Japan had a powerful presence at the 2024 Winter Fancy Food Show, including a large booth offering examples of Japanese aquaculture for tasting. The highlight of my experience was a 90 minute demo by Chef Hiroo Nagahara, a renowned kaiseki master. He was born in Japan but has spent most of his life in the US and is fluent in American tropes with a bit of a David Chang potty-mouth.
In the demo, chef prepared three dishes of which we got to taste one, a sublime sashimi with Miyagi scallops (more on that in a moment) and tai, a “good luck” fish which is often presented to new restaurants by their fish supplier upon opening and also is a gift at weddings. The prep included white soy sauce (which tastes like “regular” soy sauce of high quality but is clear) and a variety of veggie accents. Chef noted he places a kombu plank on top of the prepared tai fillet to add umami through a 30 minute infusion.

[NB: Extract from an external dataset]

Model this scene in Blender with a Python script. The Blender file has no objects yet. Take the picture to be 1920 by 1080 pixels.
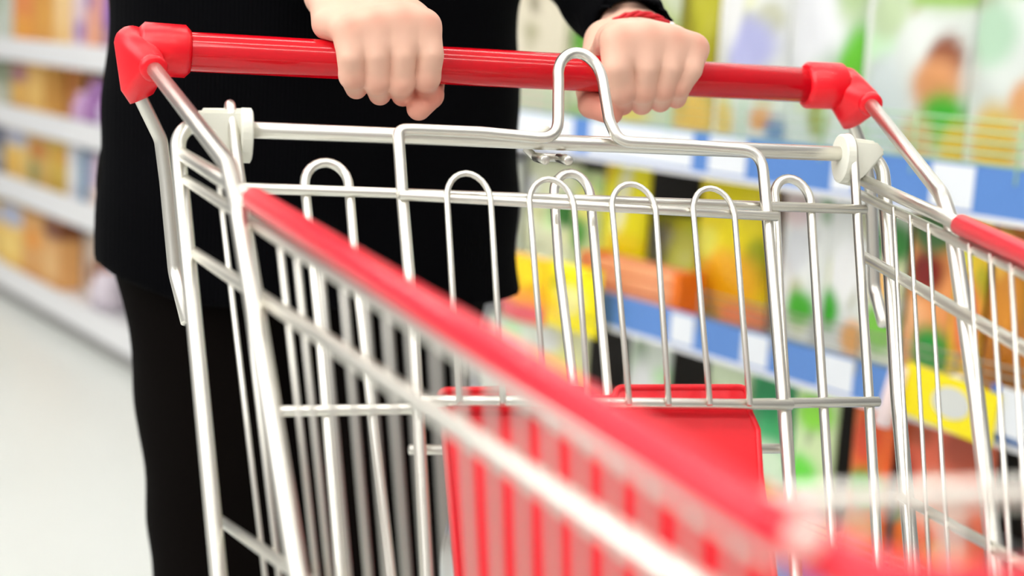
# geometry of the place, in metres (x along the cart handle, y away from the viewer, z up)
G_cross = [[-0.2122, -0.0877, 0.9825], [0.2358, -0.088, 0.982]]
G_gate_left = [[-0.1857, -0.251, 0.7104], [-0.213, -0.1096, 0.9459], [-0.2171, -0.098, 0.9754], [-0.2193, -0.0864, 0.9947]]
G_gate_right = [[0.1959, -0.2616, 0.6927], [0.1992, -0.249, 0.7136], [0.2171, -0.1824, 0.8247], [0.2319, -0.1239, 0.9222], [0.2357, -0.1029, 0.9671], [0.237, -0.0889, 0.9905]]
G_gate_top = [[-0.2145, -0.1142, 0.9467], [0.2393, -0.1159, 0.9438]]
G_gate_low = [[-0.1985, -0.1915, 0.8179], [0.2206, -0.1913, 0.8181]]
G_hoopA = [[-0.1601, -0.2517, 0.7092], [-0.1615, -0.2403, 0.7282], [-0.1671, -0.1564, 0.868], [-0.1718, -0.1074, 0.9497], [-0.1712, -0.1052, 0.9534], [-0.1696, -0.1031, 0.9568], [-0.1671, -0.1014, 0.9597], [-0.164, -0.1001, 0.9618], [-0.1604, -0.0993, 0.9631], [-0.1566, -0.0991, 0.9635], [-0.1528, -0.0994, 0.9629], [-0.1493, -0.1004, 0.9614], [-0.1464, -0.1018, 0.959], [-0.1441, -0.1036, 0.956], [-0.1428, -0.1057, 0.9525], [-0.1424, -0.1079, 0.9488], [-0.141, -0.1412, 0.8934], [-0.1307, -0.241, 0.727], [-0.1282, -0.2526, 0.7077]]
G_hoopB = [[-0.0029, -0.2231, 0.7568], [-0.0005, -0.1792, 0.83], [-0.0014, -0.1363, 0.9014], [0.001, -0.1087, 0.9475], [0.0015, -0.1064, 0.9513], [0.0029, -0.1043, 0.9548], [0.0051, -0.1025, 0.9578], [0.0079, -0.1012, 0.9601], [0.0111, -0.1003, 0.9615], [0.0146, -0.1, 0.9619], [0.018, -0.1004, 0.9614], [0.0212, -0.1013, 0.9599], [0.0239, -0.1027, 0.9575], [0.0259, -0.1045, 0.9545], [0.0272, -0.1066, 0.9509], [0.0276, -0.1089, 0.9471], [0.0254, -0.1402, 0.895], [0.0227, -0.1841, 0.8219], [0.0206, -0.2236, 0.756]]
G_hoopC = [[0.1372, -0.26, 0.6954], [0.1391, -0.2476, 0.716], [0.1603, -0.1477, 0.8825], [0.1697, -0.1083, 0.9482], [0.17, -0.106, 0.952], [0.1713, -0.1039, 0.9556], [0.1735, -0.102, 0.9586], [0.1764, -0.1006, 0.9611], [0.1798, -0.0996, 0.9626], [0.1834, -0.0993, 0.9632], [0.1871, -0.0995, 0.9628], [0.1906, -0.1004, 0.9614], [0.1937, -0.1017, 0.9591], [0.196, -0.1035, 0.9562], [0.1976, -0.1056, 0.9527], [0.1982, -0.1079, 0.9489], [0.1827, -0.1762, 0.835], [0.169, -0.2374, 0.733], [0.1639, -0.2607, 0.6941]]
G_flap = [[-0.111, -0.2643, 0.7115], [-0.1114, -0.2529, 0.7306], [-0.1084, -0.1688, 0.8707], [-0.1094, -0.1265, 0.9412], [-0.1091, -0.0988, 0.9874], [-0.0966, -0.0985, 0.9878], [-0.0518, -0.0985, 0.9878], [0.004, -0.1002, 0.985], [0.0095, -0.0759, 1.0254], [0.0099, -0.0729, 1.0304], [0.0114, -0.0701, 1.0351], [0.0139, -0.0677, 1.0392], [0.0172, -0.0658, 1.0423], [0.0212, -0.0646, 1.0444], [0.0255, -0.0641, 1.0451], [0.0298, -0.0644, 1.0446], [0.0339, -0.0655, 1.0428], [0.0375, -0.0673, 1.0398], [0.0403, -0.0697, 1.0359], [0.0421, -0.0724, 1.0313], [0.0429, -0.0754, 1.0263], [0.0439, -0.0914, 0.9997], [0.049, -0.1001, 0.9852], [0.1058, -0.1004, 0.9846], [0.159, -0.1015, 0.9828], [0.1555, -0.1227, 0.9476], [0.1482, -0.1684, 0.8713], [0.1399, -0.217, 0.7903], [0.1322, -0.2588, 0.7207], [0.1298, -0.271, 0.7003]]
G_flap_top = [[-0.1123, -0.1303, 0.9465], [0.1592, -0.1347, 0.9392]]
G_flap_low = [[-0.1095, -0.2025, 0.8262], [0.1461, -0.2058, 0.8207]]
G_flap_rear = [[-0.1129, -0.1973, 0.7931], [0.145, -0.2001, 0.7886]]
G_thin1 = [[-0.0852, -0.2086, 0.8261], [-0.0821, -0.1372, 0.945], [-0.0818, -0.1346, 0.9493], [-0.0804, -0.1322, 0.9533], [-0.0781, -0.1301, 0.9569], [-0.0751, -0.1285, 0.9596], [-0.0716, -0.1274, 0.9613], [-0.0677, -0.127, 0.962], [-0.0638, -0.1273, 0.9615], [-0.0602, -0.1282, 0.9599], [-0.057, -0.1298, 0.9574], [-0.0545, -0.1318, 0.954], [-0.0528, -0.1342, 0.95], [-0.0522, -0.1368, 0.9457], [-0.0569, -0.2091, 0.8251]]
G_thin2 = [[-0.0288, -0.2093, 0.8248], [-0.0254, -0.1384, 0.943], [-0.0251, -0.1358, 0.9473], [-0.0236, -0.1334, 0.9513], [-0.0212, -0.1313, 0.9548], [-0.0181, -0.1297, 0.9575], [-0.0143, -0.1286, 0.9593], [-0.0103, -0.1282, 0.96], [-0.0062, -0.1285, 0.9595], [-0.0024, -0.1295, 0.9579], [0.0009, -0.131, 0.9554], [0.0035, -0.133, 0.952], [0.0052, -0.1354, 0.948], [0.0059, -0.138, 0.9437], [0.0002, -0.2095, 0.8244]]
G_thin3 = [[0.0279, -0.2099, 0.8238], [0.0332, -0.139, 0.942], [0.0336, -0.1365, 0.9462], [0.0351, -0.1341, 0.9501], [0.0375, -0.1321, 0.9535], [0.0407, -0.1305, 0.9562], [0.0445, -0.1295, 0.9579], [0.0486, -0.1291, 0.9585], [0.0527, -0.1294, 0.9581], [0.0566, -0.1303, 0.9565], [0.0599, -0.1318, 0.954], [0.0625, -0.1337, 0.9508], [0.0642, -0.1361, 0.9469], [0.0649, -0.1386, 0.9427], [0.0552, -0.2103, 0.8231]]
G_thin4 = [[0.0842, -0.2105, 0.8228], [0.0927, -0.1398, 0.9406], [0.0932, -0.1372, 0.945], [0.0948, -0.1348, 0.949], [0.0972, -0.1327, 0.9525], [0.1004, -0.1311, 0.9552], [0.1042, -0.1301, 0.9568], [0.1082, -0.1298, 0.9574], [0.1122, -0.1301, 0.9568], [0.1159, -0.1311, 0.9551], [0.1191, -0.1327, 0.9525], [0.1216, -0.1348, 0.949], [0.1231, -0.1372, 0.9449], [0.1237, -0.1398, 0.9406], [0.1129, -0.2109, 0.8221]]
G_panel = [[-0.0941, -0.1889, 0.8288], [0.0026, -0.1889, 0.8288], [0.0041, -0.1923, 0.8231], [0.0234, -0.1923, 0.8232], [0.0272, -0.1887, 0.8292], [0.1195, -0.189, 0.8286], [0.119, -0.1979, 0.8138], [0.1228, -0.2044, 0.803], [0.1198, -0.22, 0.777], [0.1186, -0.254, 0.7203], [0.118, -0.2649, 0.7021], [-0.0901, -0.2592, 0.7116], [-0.0912, -0.2493, 0.7282], [-0.0921, -0.2095, 0.7945], [-0.0928, -0.1962, 0.8167]]
G_post_l = [[-0.2317, -0.2449, 0.7106], [-0.2327, -0.2336, 0.7293], [-0.2422, -0.1656, 0.8427], [-0.2515, -0.1001, 0.9518]]
G_post_r = [[0.2251, -0.2576, 0.6893], [0.2298, -0.2375, 0.7229], [0.2426, -0.1797, 0.8191], [0.2596, -0.1181, 0.9219], [0.2654, -0.0956, 0.9593]]
G_post_l_top = [[-0.2529, -0.0867, 0.9742], [-0.2462, -0.0813, 0.9831], [-0.2298, -0.0833, 0.9832]]
G_post_r_top = [[0.2669, -0.0883, 0.9715], [0.2621, -0.0834, 0.9797], [0.2486, -0.0846, 0.981]]
G_rail_l = [[-0.249, -0.1, 0.965], [-0.1402, -0.745, 0.9317]]
G_rail_r = [[0.2495, -0.1, 0.9621], [0.1454, -0.745, 0.9214]]
G_l_under = [[-0.2477, -0.105, 0.9496], [-0.2306, -0.2073, 0.9481], [-0.2224, -0.2561, 0.9474], [-0.1412, -0.7377, 0.9249]]
G_l_mid = [[-0.2438, -0.1207, 0.9054], [-0.2176, -0.277, 0.9039], [-0.1784, -0.5117, 0.9052], [-0.1473, -0.6969, 0.9025]]
G_l_low = [[-0.228, -0.1868, 0.7473], [-0.2068, -0.3173, 0.7669]]
G_r_under = [[0.251, -0.0884, 0.9516], [0.2246, -0.2522, 0.9418], [0.2085, -0.3515, 0.9357]]
G_r_mid = [[0.2455, -0.1137, 0.9074], [0.2189, -0.2786, 0.897], [0.2051, -0.3642, 0.8942]]
G_r_low = [[0.2221, -0.2299, 0.7614], [0.1956, -0.3997, 0.7784]]
G_tube_l = [[-0.2668, -0.035, 1.0182], [-0.2306, -0.205, 0.97]]
G_tube_r = [[0.282, -0.035, 1.0185], [0.2379, -0.215, 0.9662]]
G_tl = [[-0.2291, -0.2588, 0.9496], [-0.222, -0.2923, 0.898], [-0.2065, -0.3643, 0.7837], [-0.2029, -0.382, 0.7624]]
G_tr = [[0.2347, -0.2345, 0.949], [0.2306, -0.2543, 0.9203], [0.2207, -0.302, 0.851], [0.2093, -0.3554, 0.7638], [0.2064, -0.3689, 0.7427]]
G_rear_l = [[-0.2733, -0.008, 0.9948], [-0.2598, -0.008, 0.9678], [-0.2557, -0.01, 0.9387], [-0.2491, -0.02, 0.8753], [-0.2412, -0.045, 0.844]]
G_rear_r = [[0.284, -0.008, 1.0], [0.2973, -0.008, 0.9767], [0.3048, -0.01, 0.9467], [0.3109, -0.02, 0.8675], [0.3078, -0.045, 0.8435]]
G_front_rim = [[-0.1359, -0.725, 0.9345]]
G_torsoL = [[-0.2639, 0.33, 1.0689], [-0.2725, 0.33, 1.0056], [-0.2858, 0.33, 0.9315], [-0.2899, 0.33, 0.8717], [-0.2956, 0.33, 0.8238]]
G_torsoR = [[0.0785, 0.33, 1.0909], [0.0807, 0.33, 0.9871], [0.0921, 0.33, 0.9345], [0.0934, 0.33, 0.8374]]
G_legL = [[-0.2844, 0.33, 0.8113], [-0.2788, 0.33, 0.7497], [-0.2681, 0.33, 0.6818], [-0.2522, 0.33, 0.6122], [-0.2379, 0.33, 0.5136]]
G_legR = [[0.0877, 0.33, 0.7713], [0.0793, 0.33, 0.7213], [0.0509, 0.33, 0.6203], [0.0361, 0.33, 0.5463]]
G_handA = {'fingers': [[[-0.1317, -0.019, 1.051, 0.0106], [-0.1305, -0.0255, 1.0324, 0.0098], [-0.1276, -0.0205, 1.0196, 0.0097], [-0.1206, 0.002, 1.0102, 0.0082], [-0.1152, 0.021, 1.0195, 0.0072]], [[-0.1128, -0.02, 1.0567, 0.0112], [-0.1123, -0.0265, 1.0345, 0.01], [-0.1102, -0.0215, 1.0167, 0.0099], [-0.1027, 0.003, 1.0067, 0.0085], [-0.0975, 0.024, 1.0171, 0.0075]], [[-0.0939, -0.02, 1.0601, 0.0114], [-0.0934, -0.0265, 1.0363, 0.0102], [-0.0926, -0.0215, 1.0168, 0.0101], [-0.0852, 0.004, 1.0067, 0.0086], [-0.0801, 0.025, 1.0171, 0.0076]], [[-0.076, -0.018, 1.0573, 0.0114], [-0.0728, -0.0255, 1.0374, 0.0103], [-0.0736, -0.0205, 1.0211, 0.0102], [-0.0697, 0.002, 1.0114, 0.0086], [-0.0657, 0.022, 1.022, 0.0076]]], 'wrist': [[-0.1324, 0.068, 1.0787, 0.0165], [-0.1186, 0.068, 1.0836, 0.0175], [-0.1024, 0.066, 1.0863, 0.0165]], 'thumb': [[-0.0922, 0.052, 1.077, 0.0165], [-0.0662, 0.036, 1.0537, 0.0138], [-0.0607, 0.024, 1.0221, 0.0115], [-0.0646, 0.004, 1.0076, 0.0104], [-0.0762, -0.012, 0.9981, 0.009]], 'arm': [[-0.1177, 0.085, 1.0914, 0.027], [-0.1216, 0.2, 1.1254, 0.033]], 'heel': [[-0.143, 0.0, 1.0556, 0.0125]]}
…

The second dish was a tempura made with amadai, also called red tilefish. He shared that his tempura batter is 2 parts AP flour, 1 part cornstarch, with zata’ar as a seasoning, and beer (light not IPA or stout) as the liquid. Mix to a nappe texture or to coat a spoon and chill until use. Amadai has scales which stand up when you pour hot oil on them so he holds the fish fillet in a sieve over the cooking oil and ladles oil over it to get this effect, then dips the other side only in batter before frying. This was served with artichoke slices prepared by removing choke and outside leaves then slicing the artichoke top to bottom into sections that look like a giant fish hook; these are treated with ascorbic acid (assume you could use citric acid?) so they don’t discolor before frying. The dipping sauce for these was made from soy, dashi and mirin thickened with arrowroot.
The third demo dish was a shabu shabu featuring buri, a fish that is the mature form (after hamachi) of yellowtail. Rather than leaving the ingredients in the boiling liquid he dunks them for a few seconds or a minute then reserves and repeats with another ingredient, then plates the dish and pours over a little of the poaching stock. The buri had a citrus taste that was not accidental; in Japanese aquaculture the fish are fed tangerines which make the fish last longer after harvesting while influencing the taste.
Most of these specialty seafoods were available for tasting at the Japan pavilion, where we also enjoyed abalone in the shell, uni and Hokkaido scallops (so we could compare them to Miyagi). There was a significant language barrier and I realized during Chef Hiroo’s demo that most of them represented products of the very tightly regulated Japanese aquaculture industry. Miyagi scallops, for example, are grown through aquaculture while Hokkaido scallops are harvested from the ocean floor; flavors were slightly different but both were delicious. All the other fish I tried were superb in flavor and texture and if this is the best sustainable and regulated (vs dumping antibiotics into the open sea as is done at many shrimp and salmon plants) aquaculture can do then I’m a fan.
Hiroo had lots of wonderful side talk and trucs; he’s worked in many prestigious kitchens and also trained as a physicist which helps him to understand how foods are altered by heat and ingredients. Umami ideas: drop an anchovy in your carrot puree. Add soy to balsamic vinaigrette. Put a piece of kombu in chicken stock.
His favorite comfort food? Oreos. In Japan, dorayaki bean cakes. There are many variations and his favorite comes from a bakery in Osaka. Favorite food his mother made? Japanese-style curry. Favorite rice variety? Golden Wind; the grains are shiny when they come out. (This product seems to be unavailable in the U.S.) His own perspective on Japanese aquaculture: we farm beef, pork and chicken so why not fish?